Kinda off topic: I think that american lighting manufacturers need a really urgent b*tch slap with a brick... their web sites are abismal at best... in this globalized market they need to put a better face to the public: Speedotron, Novatron and a couple of other brands could be thinking a little bit more on spending some bucks on getting something better for their internet presence :/ in the end how am I going to be compelled to buy their brand when there is so little info and no photos, and too many layers to really get to the thing I want to see in their site...

I really hope you are doing well Jimmy :)
My best wishes

Eduar

Ed Araquel said...

I'm actually a Nikon shooter so the 135 f2 that I'm talking about is the one that has Defocus Control where you can adjust the amount of spherical aberration in the lens to enhance the bokeh of foreground or background out of focus elements.

Does Canon have something similar?

http://www.popphoto.com/Reviews/Lenses/Lens-Test-Nikon-135mm-f-2D-AF-DC-Nikkor

kim guanzon said...

great article... i've survived for the longest time with three major lenses that I use:

17-40, 50 1.4, and the 70-200 2.8. if i were to buy another lens that would be a 135mm f2L.

Frank Wisneski said...

Hey Jimmy, great post, with extremely relevant material as always.

And yeah, I got me a 135 f/2...

Anonymous said...

Hmm.
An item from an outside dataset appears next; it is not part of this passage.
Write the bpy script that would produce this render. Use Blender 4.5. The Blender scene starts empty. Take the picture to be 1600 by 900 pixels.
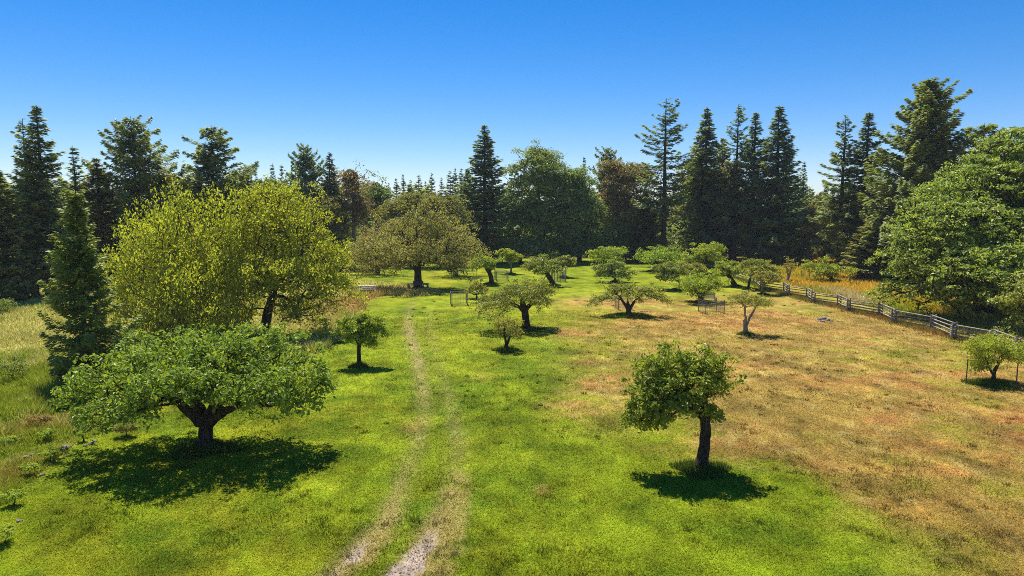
import bpy, math, numpy as np
from mathutils import Vector
# ------------------------------------------------------------------ camera, sky, sun, exposure
scene = bpy.context.scene
CAMH, FPX = 9.0, 1080.0; HAZE = .0002
PITCH = math.atan(120/FPX)
cd = bpy.data.cameras.new('camera'); cam = bpy.data.objects.new('camera', cd)
scene.collection.objects.link(cam); scene.camera = cam
cam.location = (0, 0, CAMH); cam.rotation_euler = (math.pi/2-PITCH, 0, 0)
cd.sensor_width = 36.0; cd.lens = 36.0*FPX/1600; cd.clip_start = 0.1; cd.clip_end = 9000

SUN_EL = math.radians(63); SUN_AZ = math.radians(-20)       # azimuth from +Y towards +X
w = bpy.data.worlds.new('World'); scene.world = w; w.use_nodes = True
nt = w.node_tree; bg = nt.nodes['Background']
sky = nt.nodes.new('ShaderNodeTexSky'); sky.sky_type = 'NISHITA'; sky.sun_disc = False
sky.sun_elevation = SUN_EL; sky.sun_rotation = SUN_AZ
sky.air_density = 1.0; sky.dust_density = 0.15; sky.ozone_density = 3.0; sky.altitude = 1200
hs = nt.nodes.new('ShaderNodeHueSaturation'); hs.inputs['Saturation'].default_value = 1.45
tint = nt.nodes.new('ShaderNodeMix'); tint.data_type = 'RGBA'; tint.blend_type = 'MULTIPLY'; tint.inputs[0].default_value = 1; tint.inputs[7].default_value = (.93, .88, 1.0, 1)
nt.links.new(sky.outputs[0], hs.inputs['Color']); nt.links.new(hs.outputs[0], tint.inputs[6]); nt.links.new(tint.outputs[2], bg.inputs['Color'])
bg.inputs['Strength'].default_value = 0.090
sl = bpy.data.lights.new('sun', 'SUN'); sl.energy = 4.9; sl.angle = math.radians(0.5); sl.color = (1.0, 0.955, 0.87)
so = bpy.data.objects.new('sun', sl); scene.collection.objects.link(so)
sv = Vector((math.sin(SUN_AZ)*math.cos(SUN_EL), math.cos(SUN_AZ)*math.cos(SUN_EL), math.sin(SUN_EL)))
so.rotation_euler = sv.to_track_quat('Z', 'Y').to_euler(); so.location = (0, 0, 60)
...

I often wonder if it is the glass or the man behind it. I have been fortunate to own and work with many different camera systems. The pictures taken with simple Minolta glass verses Canon, Vivitar and Nikkor rarely looked different.

I would put more emphasis in the lighting equipment, especially the modifiers. Too many just put up a large diffuse light source and call it done.
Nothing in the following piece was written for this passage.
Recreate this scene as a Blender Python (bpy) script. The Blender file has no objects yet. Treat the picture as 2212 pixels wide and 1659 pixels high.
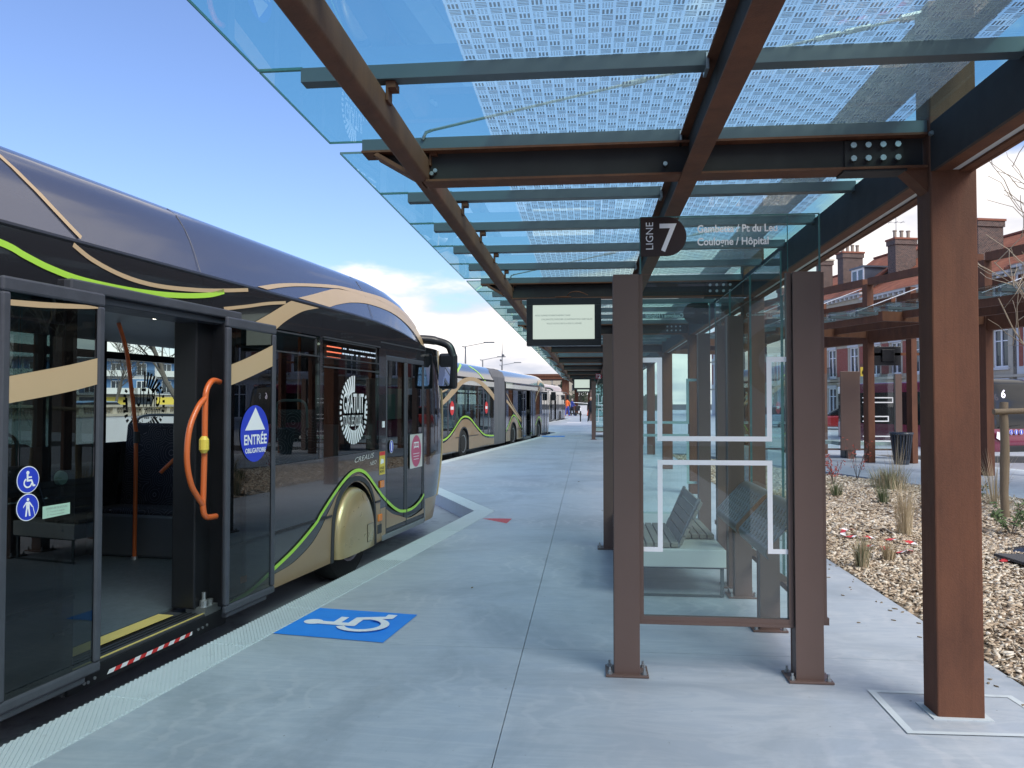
import bpy, bmesh, math, random
from mathutils import Vector, Matrix
import numpy as np
random.seed(7)
S = bpy.context.scene
COL = S.collection
R = math.radians

# ------------------------------------------------------------------ camera, sky, sun, exposure
F_PX = 1660.0                       # focal length in pixels of a 2212 px wide frame
YAW = math.atan(164 / F_PX)
PITCH = math.atan((872 - 829.5) / F_PX)
cam_d = bpy.data.cameras.new('camera')
cam_d.sensor_width = 36
cam_d.lens = 36 * F_PX / 2212
cam_d.clip_start = 0.05
cam_d.clip_end = 3000
cam = bpy.data.objects.new('camera', cam_d)
COL.objects.link(cam)
cam.location = (0, 0, 1.6)
cam.rotation_euler = (math.pi / 2 + PITCH, 0, YAW)
S.camera = cam

SUN_EL, SUN_AZ = 46, 138            # azimuth clockwise from +Y
world = bpy.data.worlds.new('World')
S.world = world
world.use_nodes = True
nt = world.node_tree
nt.nodes.clear()
def wn(t, **k):
    n = nt.nodes.new(t)
    for a, b in k.items():
        setattr(n, a, b)
    return n
sky = wn('ShaderNodeTexSky', sky_type='NISHITA', sun_disc=False)
sky.sun_elevation = R(SUN_EL)
sky.sun_rotation = R(SUN_AZ)
sky.air_density = 1.15
sky.dust_density = 1.3
sky.ozone_density = 2.2
tc = wn('ShaderNodeTexCoord')
sep = wn('ShaderNodeSeparateXYZ')
nt.links.new(tc.outputs['Generated'], sep.inputs[0])
def wmath(op, a, b=None, clamp=False):
    n = wn('ShaderNodeMath', operation=op)
    n.use_clamp = clamp
    for i, v in enumerate((a, b)):
        if v is None:
            continue
        if isinstance(v, (int, float)):
            n.inputs[i].default_value = v
        else:
            nt.links.new(v, n.inputs[i])
    return n.outputs[0]
zc = wmath('MAXIMUM', sep.outputs[2], 0.0)
den = wmath('ADD', zc, 0.22)
cx = wmath('DIVIDE', sep.outputs[0], den)
cy = wmath('DIVIDE', sep.outputs[1], den)
comb = wn('ShaderNodeCombineXYZ')
nt.links.new(cx, comb.inputs[0])
nt.links.new(cy, comb.inputs[1])
comb.inputs[2].default_value = 3.1
nz = wn('ShaderNodeTexNoise')
nz.inputs['Scale'].default_value = 1.15
nz.inputs['Detail'].default_value = 9
nz.inputs['Roughness'].default_value = 0.52
nt.links.new(comb.outputs[0], nz.inputs['Vector'])
low = wmath('SUBTRACT', 0.26, zc)
low = wmath('MULTIPLY', low, 1.6)
low = wmath('MAXIMUM', low, -0.09)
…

Snoots, grids, parabolics, barn doors, flags, cookies, dots and fingers and scrims all need to become a part of our working repertoire again.

Seeing the light and balancing the light will do more for your pictures than "L" verses "Non L" glass.

Lou said...

Dead on here, Jimmy. Granted, the new bodies such as the 5DmkII have features that are beneficial to some people (such as full HD and awesome low-light sensitivity), but it's not going to make your average shots $2700-worth of awesome.
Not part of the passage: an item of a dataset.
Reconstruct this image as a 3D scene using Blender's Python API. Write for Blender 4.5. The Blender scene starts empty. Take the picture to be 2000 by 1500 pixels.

I've only had my 50mm f/1.8, just got the ol' 70-210mm f/4, and despite my love affair with the 50mm, the new lens is becoming my primary--pretty much due to the fact that my 50mm is a tad soft, it seems. Definitely a bummer, so one of these days I'll bump up to the f/1.4.

Lighting? I've got none other than a cheap $50 Phoenix hotshoe non-ttl flash and a couple of old minolta (and similar) flashes from the 70s/80s. If I had the money to dump into camera gear, it'd be on lighting and a new lens or two. I'm perfectly fine with my 20D, because I realize that the glass and light make way more of a difference than an extra 12mp and full-frame.

Now, if a new Canon had built-in IS in the body, that's a WHOLE other story hehe.

Anonymous said...

I think it's pretty well deserved.
I don't follow ANY blog regularly - I visit yours about once a month or so, so I'm not the best judge. But when I've visited, I've always learned something. And you always write clearly - plain, frank talk about your subject - usually shooting pretty girls, or cameras, or tools, or even the public's attitude about those subjects. Good stuff, IMO. Congrats, sir.